Fervent about changing the way the criminal justice system views Indigenous people, Echo-Hawk called the chaos associated with jurisdictional boundaries of crimes and who’s responsible for handling the case (depending on where the crime occurred) “structural racism.”
In order for the situation to improve for Native people, she said criminal justice and other government agencies must be required to keep better records of tribal-specific data.
In 2018, the Urban Indian Health Institute published a first-of-its-kind report on the rate of sexual assaults against American Indian and Alaskan women. She said of the 150 Native women in the study, 94% were sexually assaulted in their lifetime and only 8% had a conviction of their rapist.
“We continue to see implicit bias, stereotypes, prejudices and structural racism that has inhibited and holds back appropriate investigation, allocation of resources and prosecution of those who harm our communities,” Echo-Hawk said.
She called the crisis around missing and murdered Indigenous women and girls a “data genocide.” “By eliminating us from the data with the non-collection of data, the resources allocations that we have a legal right to through our treaties are not being allocated.”

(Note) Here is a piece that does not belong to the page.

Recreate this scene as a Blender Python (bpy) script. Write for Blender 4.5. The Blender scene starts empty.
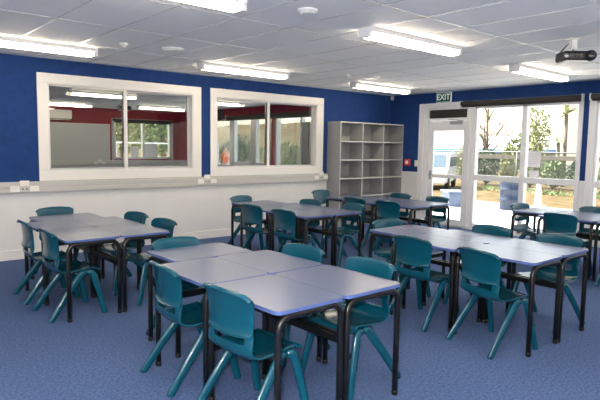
import bpy, bmesh, math, random
from mathutils import Vector, Matrix
random.seed(7)
SC = bpy.context.scene
COL = SC.collection
PI = math.pi

# ------------------------------------------------------------------ materials
def mat(name, col, rough=.5, metal=0., noise=None, bump=None, spec=.5, coat=0.):
    m = bpy.data.materials.new(name); m.use_nodes = True
    nt = m.node_tree; b = nt.nodes['Principled BSDF']
    b.inputs['Base Color'].default_value = (*col, 1)
    b.inputs['Roughness'].default_value = rough
    b.inputs['Metallic'].default_value = metal
    b.inputs['Specular IOR Level'].default_value = spec
    b.inputs['Coat Weight'].default_value = coat
    if noise or bump:
        tc = nt.nodes.new('ShaderNodeTexCoord')
    if noise:                                   # (scale, amount, detail)
        n = nt.nodes.new('ShaderNodeTexNoise'); n.inputs['Scale'].default_value = noise[0]
        n.inputs['Detail'].default_value = noise[2] if len(noise) > 2 else 3
        nt.links.new(tc.outputs['Object'], n.inputs['Vector'])
        r = nt.nodes.new('ShaderNodeMapRange')
        r.inputs['From Min'].default_value = .3; r.inputs['From Max'].default_value = .7
        r.inputs['To Min'].default_value = 1 - noise[1]; r.inputs['To Max'].default_value = 1 + noise[1]
        nt.links.new(n.outputs['Fac'], r.inputs['Value'])
        mx = nt.nodes.new('ShaderNodeVectorMath'); mx.operation = 'SCALE'
        mx.inputs[0].default_value = col
        nt.links.new(r.outputs['Result'], mx.inputs['Scale'])
        nt.links.new(mx.outputs['Vector'], b.inputs['Base Color'])
    if bump:                                    # (scale, strength)
        n2 = nt.nodes.new('ShaderNodeTexNoise'); n2.inputs['Scale'].default_value = bump[0]
        n2.inputs['Detail'].default_value = 2
        nt.links.new(tc.outputs['Object'], n2.inputs['Vector'])
        bp = nt.nodes.new('ShaderNodeBump'); bp.inputs['Strength'].default_value = bump[1]
        bp.inputs['Distance'].default_value = .01
        nt.links.new(n2.outputs['Fac'], bp.inputs['Height'])
        nt.links.new(bp.outputs['Normal'], b.inputs['Normal'])
    return m

def emit(name, col, s):
    m = bpy.data.materials.new(name); m.use_nodes = True
    nt = m.node_tree; nt.nodes.remove(nt.nodes['Principled BSDF'])
    e = nt.nodes.new('ShaderNodeEmission'); e.inputs['Color'].default_value = (*col, 1)
    e.inputs['Strength'].default_value = s
    nt.links.new(e.outputs[0], nt.nodes['Material Output'].inputs['Surface'])
    return m

def glassmat(name, tint=(1, 1, 1), refl=.5):
    m = bpy.data.materials.new(name); m.use_nodes = True
    nt = m.node_tree; nt.nodes.remove(nt.nodes['Principled BSDF'])
    t = nt.nodes.new('ShaderNodeBsdfTransparent'); t.inputs['Color'].default_value = (*tint, 1)
    g = nt.nodes.new('ShaderNodeBsdfGlossy'); g.inputs['Roughness'].default_value = .01
    f = nt.nodes.new('ShaderNodeFresnel'); f.inputs['IOR'].default_value = 1.45
    k = nt.nodes.new('ShaderNodeMath'); k.operation = 'MULTIPLY'; k.inputs[1].default_value = refl
    nt.links.new(f.outputs[0], k.inputs[0])
    x = nt.nodes.new('ShaderNodeMixShader')
    nt.links.new(k.outputs[0], x.inputs['Fac'])
    nt.links.new(t.outputs[0], x.inputs[1]); nt.links.new(g.outputs[0], x.inputs[2])
    nt.links.new(x.outputs[0], nt.nodes['Material Output'].inputs['Surface'])
    return m

M = {
 'carpet': mat('blue_carpet', (.080, .126, .262), .95, noise=(55, .36, 6), bump=(160, .7), spec=.1),
 'blue': mat('blue_wall_fabric', (.010, .042, .168), .8, noise=(9, .13, 4), bump=(90, .35), spec=.25),
 'white': mat('white_wall_paint', (.73, .72, .71), .6, noise=(3, .02), spec=.3),
 'trim': mat('white_gloss_trim', (.82, .79, .76), .35),
 'rtrim': mat('white_window_paint', (.80, .80, .81), .35),
 'ceil': mat('ceiling_tile', (.92, .905, .875), .9, noise=(120, .03, 2), bump=(240, .12), spec=.2),
 'tbar': mat('ceiling_bar', (.55, .55, .56), .3, metal=.4),
 'trunk': mat('grey_trunking', (.52, .51, .49), .4),
 'plate': mat('white_plastic', (.86, .84, .79), .3),
 'dataplate': mat('grey_plastic', (.6, .6, .58), .35),
 'alu': mat('aluminium', (.62, .63, .64), .28, metal=.85),
 'laminate': mat('grey_blue_laminate', (.122, .147, .240), .26, noise=(260, .05, 2), spec=.48),
 'edge': mat('blue_edge_band', (.075, .115, .30), .3),
 'under': mat('dark_underside', (.10, .09, .085), .7),
 'black': mat('black_powder_coat', (.005, .005, .0055), .3, spec=.4),
 'teal': mat('teal_plastic', (.002, .062, .100), .2, noise=(14, .05)),
 'cap': mat('black_rubber', (.004, .004, .004), .5),
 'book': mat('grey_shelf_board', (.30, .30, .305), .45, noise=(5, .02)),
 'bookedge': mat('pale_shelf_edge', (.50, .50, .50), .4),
 'red': mat('dark_red_wall', (.30, .016, .026), .7, noise=(8, .1), spec=.25),
 'board': mat('whiteboard', (.56, .57, .57), .25),
 'blind': mat('dark_brown_fabric', (.018, .014, .013), .6),
 'mesh': mat('brown_insect_mesh', (.035, .030, .028), .6, noise=(60, .4)),
 'glass': glassmat('clear_glass', (.94, .96, .95), .55),
 'intglass': glassmat('interior_glass', (.78, .80, .79), .8),
 'lampbody': mat('white_enamel', (.82, .82, .82), .4),
 'lamp': emit('fluorescent_diffuser', (1, .86, .65), 24),
 'redplastic': mat('red_plastic', (.62, .03, .02), .4),
 'green': emit('exit_green', (.010, .040, .026), 1.0),
 'exitwhite': emit('exit_white', (.9, .97, .92), .50),
 'projector': mat('black_plastic', (.012, .012, .013), .3),
 'projgrey': mat('grey_vent', (.04, .04, .045), .4),
 'lens': mat('dark_lens', (.05, .06, .07), .05, coat=1),
 'silver': mat('silver_trim', (.6, .6, .61), .25, metal=.7),
 'paper': mat('white_paper', (.86, .86, .90), .8),
 'ink': mat('faint_ink', (.55, .55, .62), .8),
 'concrete': mat('pale_concrete', (.72, .71, .69), .9, noise=(3, .05)),
 'dry': mat('dry_grass', (.125, .090, .045), 1, noise=(2.2, .4, 8), spec=.1),
 'bank': mat('bank_dry_grass', (.13, .10, .052), 1, noise=(.8, .3, 6), spec=.1),
 'leaf1': mat('leaf_green', (.17, .23, .10), .7, noise=(6, .5)),
 'leaf2': mat('leaf_olive', (.30, .32, .15), .7, noise=(6, .5)),
 'leaf3': mat('leaf_dark', (.055, .10, .05), .7, noise=(6, .5)),
 'bark': mat('bark', (.20, .165, .13), .9, noise=(8, .3)),
 'fence': mat('galvanised_wire', (.20, .20, .19), .5, metal=.2),
 'timber': mat('weathered_timber', (.13, .11, .09), .8, noise=(7, .2)),
 'drum': mat('blue_drum_paint', (.011, .024, .054), .45, noise=(5, .15)),
 'tub': mat('pale_blue_plastic', (.085, .115, .19), .4),
 'bwall': mat('white_building', (.40, .375, .32), .8),
 'roof': mat('white_roof', (.85, .86, .87), .5),
 'fascia': mat('blue_fascia', (.10, .25, .55), .5),
 'vanwhite': mat('van_white', (.82, .83, .84), .3, coat=.5),
 'vanglass': mat('van_glass', (.12, .16, .19), .1),
 'tyre': mat('tyre', (.02, .02, .02), .8),
 'skin': mat('skin', (.45, .25, .17), .6),
 'hivis': mat('hivis_orange', (.90, .16, .03), .7),
 'reflect': mat('reflective_tape', (.85, .86, .85), .4),
 'navy': mat('navy_cloth', (.03, .035, .06), .9),
 'hair': mat('dark_hair', (.02, .015, .012), .7),
}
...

Echo-Hawk pointed to the work of her organization and similar ones, noting the legislation passed in Washington state and two recent federal laws, Savanna’s Act and the Not Invisible Act. Savanna’s Act aims to improve the federal response to missing or murdered Indigenous people. The Not Invisible Act focuses on developing recommendations to the Department of Interior and Justice Department to improve coordination of services and establish best practices between federal, state and tribal law enforcement, strengthen resources for survivors and victim’s families and combat the epidemic of Indigenous missing and murdered women and girls on reservations and in cities.
The Not Invisible Act was placed in the hands of the Department of Justice to achieve very specific outcomes, Echo-Hawk said. “And yet to this day almost four years later they have done almost none of it.”
Data gathering and training of law enforcement are among the pieces of the legislation that hasn’t been implemented, Echo-Hawk said, adding that a Government Accountability Office report confirmed that “DOJ is consistently failing Indian country in ensuring they’re following through on this legislation.”
In recent months, she said she has seen some improvement in how cases involving Indigenous women are being managed in Washington state.
“Challenging structural racism isn’t easy,” Echo-Hawk said. “It takes courage.”
Echo-Hawk hopes lawyers can take on more cases involving Indigenous people, be aware of implicit bias in the justice system and stand up for injustices where they see them. Help is needed on every level of the judiciary, whether a judge, lawyer or prosecutor.
“Your law degrees mean something, they mean something not only to you, but they mean something to communities in which you have opportunities to serve.”
She added, “It is together we will address this crisis and together that we will truly achieve what justice can and should be.”
Other speakers on the program were Beth Wright, an attorney at the Native American Rights Fund and a member of the Pueblo of Laguna, and Sheldon Spotted Elk, senior director of Judicial National Engagement at Casey Family Programs and a member of the Northern Cheyenne Tribe. Panel moderator was Meredith Drent, chief judge of the Tulalip Tribal Court and chief justice of the Osage Nation Supreme Court in Tulalip, Washington.